— What is required —
Print them exactly: the lines from the beginning of the entries below through the line that contains "from mathutils import Vector", and only those, with the pictures left out.

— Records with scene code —
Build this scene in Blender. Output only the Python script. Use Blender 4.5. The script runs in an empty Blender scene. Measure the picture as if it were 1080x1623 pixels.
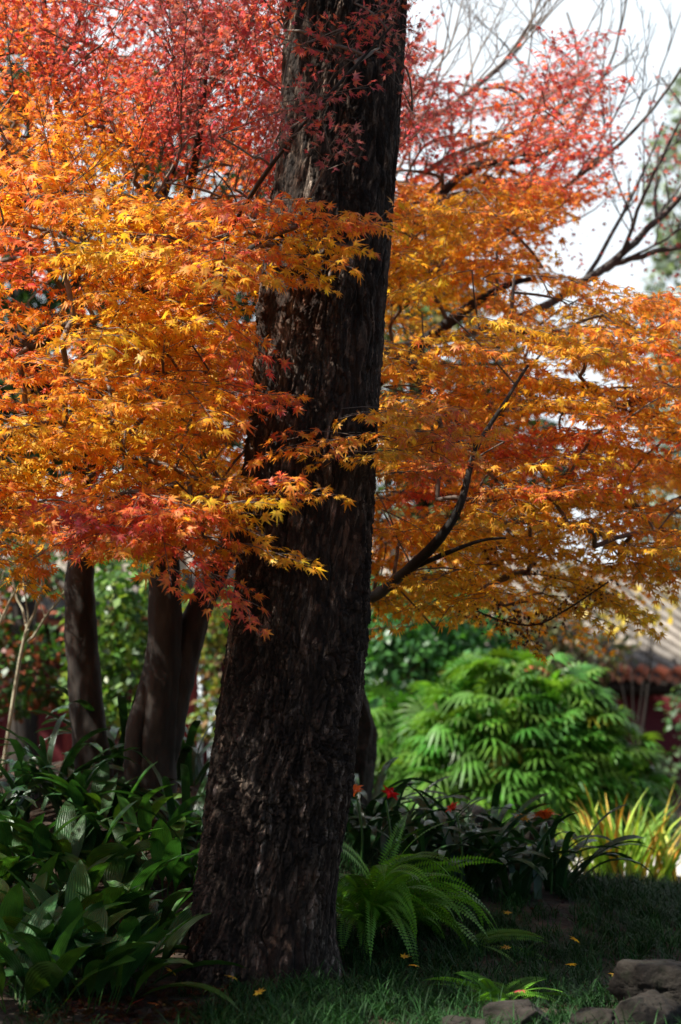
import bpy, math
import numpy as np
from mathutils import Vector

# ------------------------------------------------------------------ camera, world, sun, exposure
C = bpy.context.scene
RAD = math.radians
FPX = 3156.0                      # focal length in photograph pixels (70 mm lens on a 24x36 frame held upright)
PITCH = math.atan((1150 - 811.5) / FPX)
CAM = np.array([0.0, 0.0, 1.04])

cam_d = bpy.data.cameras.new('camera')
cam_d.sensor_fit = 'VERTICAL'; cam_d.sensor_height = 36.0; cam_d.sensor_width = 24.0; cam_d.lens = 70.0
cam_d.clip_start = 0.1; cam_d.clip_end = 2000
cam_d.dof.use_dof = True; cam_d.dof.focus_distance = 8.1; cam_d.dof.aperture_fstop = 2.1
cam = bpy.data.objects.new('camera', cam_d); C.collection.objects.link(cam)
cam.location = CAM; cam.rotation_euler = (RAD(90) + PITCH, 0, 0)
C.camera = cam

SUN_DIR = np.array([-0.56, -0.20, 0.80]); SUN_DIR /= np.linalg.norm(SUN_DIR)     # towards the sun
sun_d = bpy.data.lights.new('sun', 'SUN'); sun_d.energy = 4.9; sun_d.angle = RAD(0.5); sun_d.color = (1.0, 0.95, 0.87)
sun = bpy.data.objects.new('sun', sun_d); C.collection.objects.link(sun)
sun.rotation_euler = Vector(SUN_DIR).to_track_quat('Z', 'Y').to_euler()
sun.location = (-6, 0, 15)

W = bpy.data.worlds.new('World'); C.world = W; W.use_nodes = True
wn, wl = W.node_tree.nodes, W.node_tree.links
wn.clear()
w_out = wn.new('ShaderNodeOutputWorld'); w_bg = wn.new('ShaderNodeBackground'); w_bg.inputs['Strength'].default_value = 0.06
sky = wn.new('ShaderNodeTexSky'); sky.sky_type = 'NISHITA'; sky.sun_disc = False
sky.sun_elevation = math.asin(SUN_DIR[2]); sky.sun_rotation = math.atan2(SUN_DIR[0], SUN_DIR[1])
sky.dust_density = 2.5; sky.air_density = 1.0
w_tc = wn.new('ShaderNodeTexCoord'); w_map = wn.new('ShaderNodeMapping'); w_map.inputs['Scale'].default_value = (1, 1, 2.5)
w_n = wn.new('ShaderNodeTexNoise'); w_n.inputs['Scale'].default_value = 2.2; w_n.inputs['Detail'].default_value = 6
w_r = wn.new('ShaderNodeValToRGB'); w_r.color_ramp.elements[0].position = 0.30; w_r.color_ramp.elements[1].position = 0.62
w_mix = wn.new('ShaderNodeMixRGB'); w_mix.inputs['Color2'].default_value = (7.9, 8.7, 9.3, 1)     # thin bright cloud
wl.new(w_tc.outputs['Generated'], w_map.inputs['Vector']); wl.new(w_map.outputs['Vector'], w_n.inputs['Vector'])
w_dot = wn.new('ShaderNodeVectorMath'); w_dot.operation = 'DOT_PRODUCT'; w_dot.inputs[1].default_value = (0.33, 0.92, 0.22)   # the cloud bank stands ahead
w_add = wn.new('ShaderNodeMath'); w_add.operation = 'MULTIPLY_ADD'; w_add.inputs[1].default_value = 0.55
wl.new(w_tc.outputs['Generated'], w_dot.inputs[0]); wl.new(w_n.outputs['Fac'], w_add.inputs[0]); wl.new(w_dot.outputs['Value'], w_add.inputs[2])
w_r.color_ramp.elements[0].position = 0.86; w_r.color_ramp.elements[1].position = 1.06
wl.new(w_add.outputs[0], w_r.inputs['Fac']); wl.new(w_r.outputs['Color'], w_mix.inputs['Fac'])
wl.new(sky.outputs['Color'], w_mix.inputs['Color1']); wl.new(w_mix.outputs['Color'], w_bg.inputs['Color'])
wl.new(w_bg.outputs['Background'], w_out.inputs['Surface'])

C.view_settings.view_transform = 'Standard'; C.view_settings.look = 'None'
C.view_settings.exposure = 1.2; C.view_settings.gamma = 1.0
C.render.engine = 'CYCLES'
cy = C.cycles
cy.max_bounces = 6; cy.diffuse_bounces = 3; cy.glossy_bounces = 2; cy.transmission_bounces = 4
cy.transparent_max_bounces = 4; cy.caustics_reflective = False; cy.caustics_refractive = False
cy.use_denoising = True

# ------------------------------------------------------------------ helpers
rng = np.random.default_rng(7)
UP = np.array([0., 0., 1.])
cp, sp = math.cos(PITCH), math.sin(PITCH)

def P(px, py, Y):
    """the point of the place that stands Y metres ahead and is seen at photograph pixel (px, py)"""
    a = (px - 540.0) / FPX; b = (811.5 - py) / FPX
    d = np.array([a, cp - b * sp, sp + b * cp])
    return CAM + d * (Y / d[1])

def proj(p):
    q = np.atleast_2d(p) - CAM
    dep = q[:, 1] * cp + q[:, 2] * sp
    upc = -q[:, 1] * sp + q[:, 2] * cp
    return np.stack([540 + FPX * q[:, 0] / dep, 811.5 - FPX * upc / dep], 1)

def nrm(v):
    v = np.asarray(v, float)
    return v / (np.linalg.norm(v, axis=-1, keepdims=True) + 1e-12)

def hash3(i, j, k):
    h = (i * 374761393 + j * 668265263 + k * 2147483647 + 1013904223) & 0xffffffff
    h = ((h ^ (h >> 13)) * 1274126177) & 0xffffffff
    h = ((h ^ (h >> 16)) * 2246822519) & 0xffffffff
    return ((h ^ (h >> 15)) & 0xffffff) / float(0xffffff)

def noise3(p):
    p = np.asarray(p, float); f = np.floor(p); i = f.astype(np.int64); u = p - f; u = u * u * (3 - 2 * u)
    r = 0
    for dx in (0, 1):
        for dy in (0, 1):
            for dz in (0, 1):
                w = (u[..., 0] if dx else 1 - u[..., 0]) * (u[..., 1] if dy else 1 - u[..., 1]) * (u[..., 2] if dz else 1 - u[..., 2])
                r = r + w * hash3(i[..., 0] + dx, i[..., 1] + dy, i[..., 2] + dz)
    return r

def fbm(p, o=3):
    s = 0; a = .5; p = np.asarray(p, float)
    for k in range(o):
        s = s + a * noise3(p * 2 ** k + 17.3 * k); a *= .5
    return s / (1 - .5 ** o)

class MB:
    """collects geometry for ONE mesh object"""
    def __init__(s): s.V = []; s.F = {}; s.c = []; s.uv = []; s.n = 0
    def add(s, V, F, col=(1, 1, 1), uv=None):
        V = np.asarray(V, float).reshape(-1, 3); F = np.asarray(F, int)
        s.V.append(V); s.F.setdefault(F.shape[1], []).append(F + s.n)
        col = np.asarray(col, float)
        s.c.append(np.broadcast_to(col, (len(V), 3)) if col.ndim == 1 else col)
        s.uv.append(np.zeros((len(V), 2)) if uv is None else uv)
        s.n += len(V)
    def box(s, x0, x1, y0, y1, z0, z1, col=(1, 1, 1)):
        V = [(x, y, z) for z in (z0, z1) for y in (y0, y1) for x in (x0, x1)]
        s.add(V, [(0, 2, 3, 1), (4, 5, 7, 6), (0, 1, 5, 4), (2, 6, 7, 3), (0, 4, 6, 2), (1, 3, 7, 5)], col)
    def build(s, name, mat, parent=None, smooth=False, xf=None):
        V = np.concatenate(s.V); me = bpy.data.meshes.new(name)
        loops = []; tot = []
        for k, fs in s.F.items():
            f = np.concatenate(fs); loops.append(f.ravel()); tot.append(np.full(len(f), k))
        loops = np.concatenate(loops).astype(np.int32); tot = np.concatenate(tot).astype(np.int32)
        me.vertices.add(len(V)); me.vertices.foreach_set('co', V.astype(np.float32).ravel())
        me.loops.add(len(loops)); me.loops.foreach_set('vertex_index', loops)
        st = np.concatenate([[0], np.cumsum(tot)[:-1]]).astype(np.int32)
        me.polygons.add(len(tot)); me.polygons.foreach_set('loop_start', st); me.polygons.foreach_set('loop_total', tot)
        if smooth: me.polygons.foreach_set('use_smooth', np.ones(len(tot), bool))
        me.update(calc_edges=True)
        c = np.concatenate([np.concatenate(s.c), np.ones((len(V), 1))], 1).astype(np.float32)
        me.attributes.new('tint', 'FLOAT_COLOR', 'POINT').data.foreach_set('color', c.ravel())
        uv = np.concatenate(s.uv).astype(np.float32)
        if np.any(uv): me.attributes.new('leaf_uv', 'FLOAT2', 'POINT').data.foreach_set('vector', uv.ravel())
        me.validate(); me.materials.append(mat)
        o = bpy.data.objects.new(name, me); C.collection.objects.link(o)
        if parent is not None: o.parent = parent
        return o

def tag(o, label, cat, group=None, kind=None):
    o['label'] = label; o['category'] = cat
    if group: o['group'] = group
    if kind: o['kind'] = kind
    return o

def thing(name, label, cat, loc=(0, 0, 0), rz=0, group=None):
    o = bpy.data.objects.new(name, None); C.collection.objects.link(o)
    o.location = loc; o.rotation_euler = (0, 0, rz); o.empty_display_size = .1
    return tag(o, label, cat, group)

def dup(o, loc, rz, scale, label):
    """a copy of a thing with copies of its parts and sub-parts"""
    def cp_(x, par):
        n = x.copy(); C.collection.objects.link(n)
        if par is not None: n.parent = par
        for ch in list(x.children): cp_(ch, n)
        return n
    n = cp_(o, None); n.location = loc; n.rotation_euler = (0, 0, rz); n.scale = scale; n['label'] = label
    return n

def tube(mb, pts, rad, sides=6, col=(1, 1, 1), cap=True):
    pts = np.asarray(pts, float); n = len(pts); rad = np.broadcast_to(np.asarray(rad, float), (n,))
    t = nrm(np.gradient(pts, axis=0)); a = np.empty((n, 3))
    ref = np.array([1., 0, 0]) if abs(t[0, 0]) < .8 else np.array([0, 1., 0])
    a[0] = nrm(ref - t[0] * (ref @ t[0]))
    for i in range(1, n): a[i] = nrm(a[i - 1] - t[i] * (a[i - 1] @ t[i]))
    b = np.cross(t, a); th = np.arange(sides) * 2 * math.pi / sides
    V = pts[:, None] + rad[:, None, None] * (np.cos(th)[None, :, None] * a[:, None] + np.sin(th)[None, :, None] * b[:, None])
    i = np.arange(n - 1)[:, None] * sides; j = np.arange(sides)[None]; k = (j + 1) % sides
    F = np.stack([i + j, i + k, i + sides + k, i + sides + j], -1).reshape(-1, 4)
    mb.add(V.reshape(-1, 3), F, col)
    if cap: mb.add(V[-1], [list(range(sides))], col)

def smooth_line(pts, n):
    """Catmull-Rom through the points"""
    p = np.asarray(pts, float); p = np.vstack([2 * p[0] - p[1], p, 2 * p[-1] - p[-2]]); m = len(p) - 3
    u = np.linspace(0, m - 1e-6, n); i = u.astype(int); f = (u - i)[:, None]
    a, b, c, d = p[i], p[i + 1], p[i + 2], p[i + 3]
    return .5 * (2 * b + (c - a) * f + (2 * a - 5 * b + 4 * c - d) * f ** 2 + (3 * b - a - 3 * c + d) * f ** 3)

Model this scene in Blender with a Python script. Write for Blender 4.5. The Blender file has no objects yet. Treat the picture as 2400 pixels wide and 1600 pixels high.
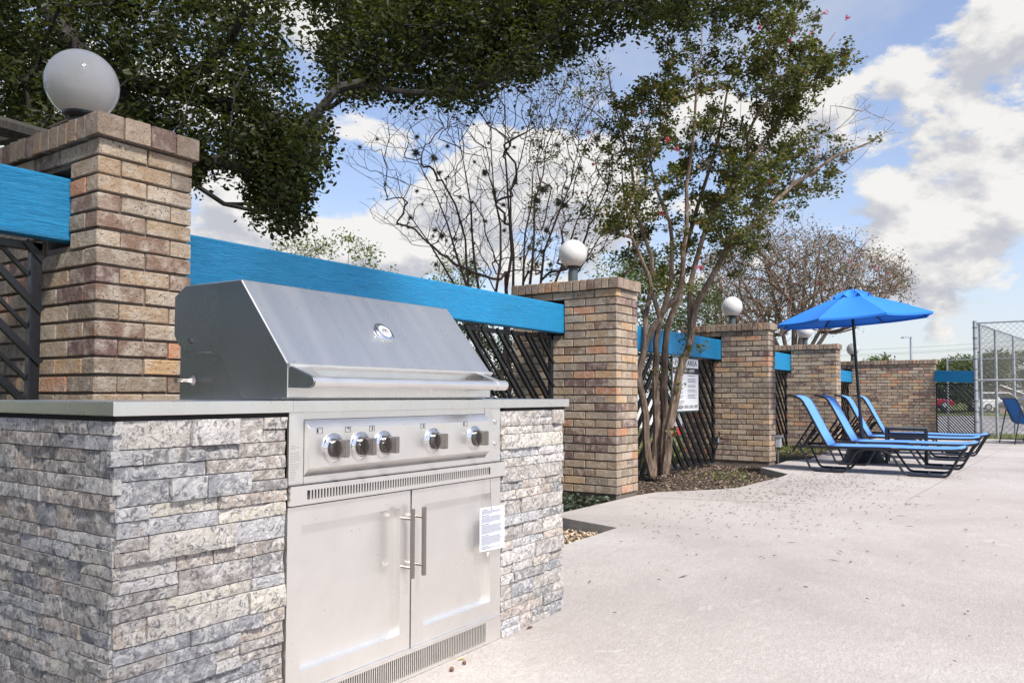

— Task output —
Build this scene in Blender. Output only the Python script. Use Blender 4.5. The script runs in an empty Blender scene. Measure the picture as if it were 1080x1623 pixels.
import bpy, math
import numpy as np
from mathutils import Vector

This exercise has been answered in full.